Ratusz ani słowem nie pisnął o tym, że Najwyższa Izba Kontroli wytknęła Urzędowi Miasta dyskryminowanie jednej z firm starającej się o zlecenie na koszenie miejskich trawników. A problem nie był błahy, bo w tej sprawie śledztwo prowadzi prokuratura i Agencja Bezpieczeństwa Wewnętrznego. Nie ma też wzmianki o tym, że NIK wytknęła samorządowi brak uchwały w sprawie kar za jazdę bez biletu pojazdami MPK. Nie ma nic, co stawiałoby Ratusz w złym świetle.
- Wiem, że jest obowiązek zamieszczania wszystkich informacji - przyznaje Anna Morow, dyrektor Wydziału Audytu i Kontroli w lubelskim Urzędzie Miasta. - Ale BIP nie chodzi tak, jak powinien, bo system jest przygotowywany od strony technicznej - dodaje. - Nie ma żadnych technicznych przeszkód dla zamieszczania dokumentów - twierdzi tymczasem Grzegorz Hunicz, dyrektor Wydziału Informatyki i Telekomunikacji.
Jakim cudem w BIP-ie udaje się zamieścić dobre informacje, a złych już nie? - Nie mamy odpowiednich procedur. Nie wiemy, w jakim czasie możemy publikować raporty z kontroli - tłumaczy Morow.
• Ale jest wiele dokumentów, które leżą u was już jakiś czas i nie ma obaw, że umieścicie je za wcześnie. Dlaczego nie ma ich w BIP-ie?
- W protokołach mogą być treści chronione prawem, których ujawniać nie można, np. dane osobowe.
• A jeśli ktoś przyjdzie i zażąda okazania dokumentów na miejscu, też mu nie pokażecie?
- Pokażemy. Są sposoby, żeby zasłonić tajne fragmenty.

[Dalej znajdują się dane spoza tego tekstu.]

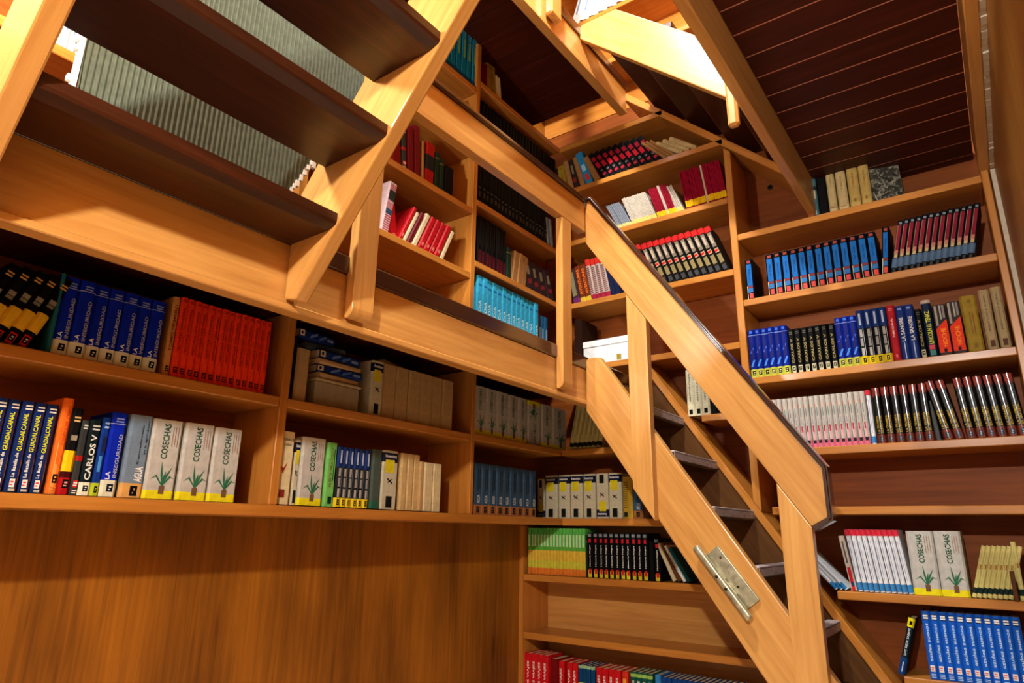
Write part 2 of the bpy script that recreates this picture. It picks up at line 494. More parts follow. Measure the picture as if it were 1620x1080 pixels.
# weathered metal cleat bolted on the stringer
cl = thing('metal_cleat', 'weathered metal cleat with backing plate screwed to the lower stair stringer', 'cleat', (-0.96, YS - 0.001, -0.17))
cang = math.atan2(0.263, 0.201)
cdir = Vector((math.cos(cang), 0, -math.sin(cang))); cnor = Vector((math.sin(cang), 0, math.cos(cang)))
def cleat_part(nm, c, l, w_, y0, y1, mat, bev, seg=3):
    g_ = Geo(); g_.box(-l / 2, l / 2, y0, y1, -w_ / 2, w_ / 2)
    me_ = mesh_of(nm, g_, [mat]); beveled(me_, bev, seg)
    for p_ in me_.polygons: p_.use_smooth = True
    return link(nm, me_, cl, (c[0], 0, c[1]), (0, cang, 0))
pl_ = cleat_part('back_plate', (-0.934, -0.160), 0.250, 0.066, YS - 0.010, YS - 0.0005, METAL, 0.004)
br_ = cleat_part('cleat_bar', (-0.970, -0.179), 0.335, 0.031, YS - 0.043, YS - 0.016, METAL, 0.0130, 4)
cleat_part('cleat_foot', (-0.985, -0.155), 0.055, 0.024, YS - 0.022, YS - 0.0095, METAL, 0.004)
cleat_part('cleat_foot', (-0.940, -0.210), 0.055, 0.024, YS - 0.022, YS - 0.0095, METAL, 0.004)
def disc(nm, r, y0, y1, mat, parent, loc, n_=14):
    g_ = Geo(); poly = [(r * math.cos(2 * PI * i / n_), r * math.sin(2 * PI * i / n_)) for i in range(n_)]
    g_.prism_y(poly, y0, y1)
    return link(nm, mesh_of(nm, g_, [mat]), parent, loc)
disc('screw', 0.0062, YS - 0.0445, YS - 0.030, SCREW, cl, (-0.985, 0, -0.160))
disc('screw', 0.0062, YS - 0.0445, YS - 0.030, SCREW, cl, (-0.951, 0, -0.205))
disc('screw', 0.005, YS - 0.0115, YS - 0.008, SCREW, cl, (-0.913, 0, -0.196))
disc('screw', 0.005, YS - 0.0115, YS - 0.008, SCREW, cl, (-0.975, 0, -0.088))

# ------------------------------------------------------------------ upper left stairs (seen from below)
us = thing('upper_left_staircase', 'open stair with dark treads and honey stringers climbing overhead from the gallery', 'staircase', (-1.4, 0.69, 0.6))
A50 = -math.atan(1.195)
ZB = lambda x: 0.625 + 1.195 * (x + 1.543)
for (a, b_) in ((0.280, 0.325), (1.051, 1.096)):
    plate_y('stringer', [(-1.593, 0.636), (-1.543, 0.625), (-0.607, ZB(-0.607)), (-0.607, ZB(-0.607) + 0.33), (-0.70, ZB(-0.70) + 0.372), (-1.593, ZB(-1.593) + 0.372)], a, b_, HONEY, us, ang=A50, bev=0.005, seg=2)
for k in range(5):
    x0_ = -1.5995 if k == 0 else -1.655 + 0.182 * k
    x1_ = -1.386 + 0.180 * k
    g = Geo()
    z0_ = 0.805 + 0.2135 * k
    c_ = 0.012
    prof = [(x0_, z0_ + 0.01), (x0_ + 0.01, z0_), (x1_ - 0.035, z0_), (x1_ - 0.004, z0_ + 0.010), (x1_, z0_ + 0.018), (x1_, z0_ + 0.043), (x0_, z0_ + 0.043)]
    cx = (x0_ + x1_) / 2; cz = z0_ + 0.02
    g.prism_y([(p[0] - cx, p[1] - cz) for p in prof], -0.3625, 0.3625)
    link('tread', mesh_of('tread', g, [TREAD['y']]), us, (cx, 0.688, cz))

# ------------------------------------------------------------------ topmost stairs
ts = thing('top_staircase', 'brightly lit short stair dropping from the upper gallery behind the ceiling beam', 'staircase', (-1.1, 3.05, 1.85))
A42 = math.atan(0.915)
plate_y('stringer', [(-1.5935, 2.762), (-0.66, 1.90), (-0.606, 1.85), (-0.606, 2.165), (-1.36, 2.848), (-1.580, 2.852), (-1.5935, 2.840)], YS, YS + 0.045, HONEY, ts, ang=A42, bev=0.005, seg=2)
for i in range(4):
    x0_ = -1.425 + 0.216 * i
    zt = 2.645 - 0.2 * i
    board('tread', x0_, min(x0_ + 0.37, -0.61), YS + 0.0455, YB - 0.0005 if zt < 2.0 else YW - 0.002, zt - 0.04, zt, TREAD, ts, bev=0.005)  # treads deepened and run back to the wall to block lamp light
board('post', -0.785, -0.735, YR0, YR1, 1.835, 2.75, HONEY, ts, bev=0.012, grain='z')
ur = thing('upper_gallery_railing', 'bright hanging post of the upper gallery railing', 'railing', (XF, 2.45, 2.65))
board('post', XF + 0.0065, XF + 0.052, 2.412, 2.515, 2.652, 3.70, HONEY, ur, bev=0.010, grain='z')
board('handrail', XF + 0.0005, XF + 0.045, 1.2, 2.70, 3.701, 3.86, HONEY, ur, bev=0.003)

# ------------------------------------------------------------------ corrugated sheet behind the upper left stairs
random.seed(11)
SHEET = plain('corrugated_grey_green', (92, 100, 82), rough=0.8, noise=0.18)
TORN = plain('torn_white_edge', (225, 222, 210), rough=0.8, noise=0.08)
g = Geo(); ge = Geo()
pitch = 0.0150; per = 6
ys0, ys1 = 0.478, 1.43
ncol = int((ys1 - ys0) / pitch * per)
rows_ = 16
zt_ = 2.55
def zbot(y_):
    zb_ = 0.862
    if y_ > 1.06:
        zb_ = 0.95 + min(1.0, (y_ - 1.06) / 0.12) * 0.245
    return zb_
jl = [random.uniform(-0.010, 0.010) for _ in range(rows_ + 1)]
cols_ = []
for i in range(ncol + 1):
    y_ = ys0 + (ys1 - ys0) * i / ncol
    xo = -1.735 + 0.0034 * math.sin(2 * PI * i / per)
    zb_ = zbot(y_) + (0.006 * math.sin(y_ * 190) + random.uniform(-0.004, 0.004) if y_ > 1.04 else 0)
    for j in range(rows_ + 1):
        w_ = max(0, 1 - i / 8.0)
        g.v.append((xo, y_ + jl[j] * w_, zb_ + (zt_ - zb_) * j / rows_))
st = rows_ + 1
for i in range(ncol):
    for j in range(rows_):
        g.f.append((i * st + j, (i + 1) * st + j, (i + 1) * st + j + 1, i * st + j + 1)); g.m.append(0)
sh = thing('corrugated_sheet', 'grey-green corrugated sheet with torn edges behind the overhead treads', 'sheet', (-1.735, 0.95, 0.862))
me = mesh_of('sheet', g, [SHEET])
for p_ in me.polygons: p_.use_smooth = True
o_ = link('sheet', me, sh)
sm = o_.modifiers.new('thickness', 'SOLIDIFY'); sm.thickness = 0.003
random.seed(5)
zz = 0.87
while zz < 1.6:
    h_ = random.uniform(0.012, 0.03); w_ = random.uniform(0.006, 0.018)
    ge.box(-1.742, -1.728, ys0 - w_, ys0 + 0.004, zz, zz + h_)
    zz += h_
yy = 1.055
while yy < 1.20:
    l_ = random.uniform(0.008, 0.016); zb_ = zbot(yy)
    ge.box(-1.742, -1.728, yy, yy + l_, zb_ - random.uniform(0.008, 0.016), zb_ + 0.006)
    yy += l_
link('torn_edge', mesh_of('torn_edge', ge, [TORN]), sh)['kind'] = 'stuff'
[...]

• Ale w Internecie nie umiecie ich już zasłonić? Nie można tego zaczernić?
- Wie pan, ile jest rodzajów tajemnicy? 47. Niech pan nie oczekuje, że ludzie, którzy tu pracują wszystko wiedzą. Orientujemy się ogólnie, ja się orientuję, jedna pani była na szkoleniu z ochrony danych osobowych i w piątek ma przekazać mi i reszcie pracowników na czym rzecz polega - wyjaśnia Morow.
Kiedy akta kontroli zostaną udostępnione w sieci? Tego, mimo wielu pytań, szefowa wydziału nie umiała powiedzieć.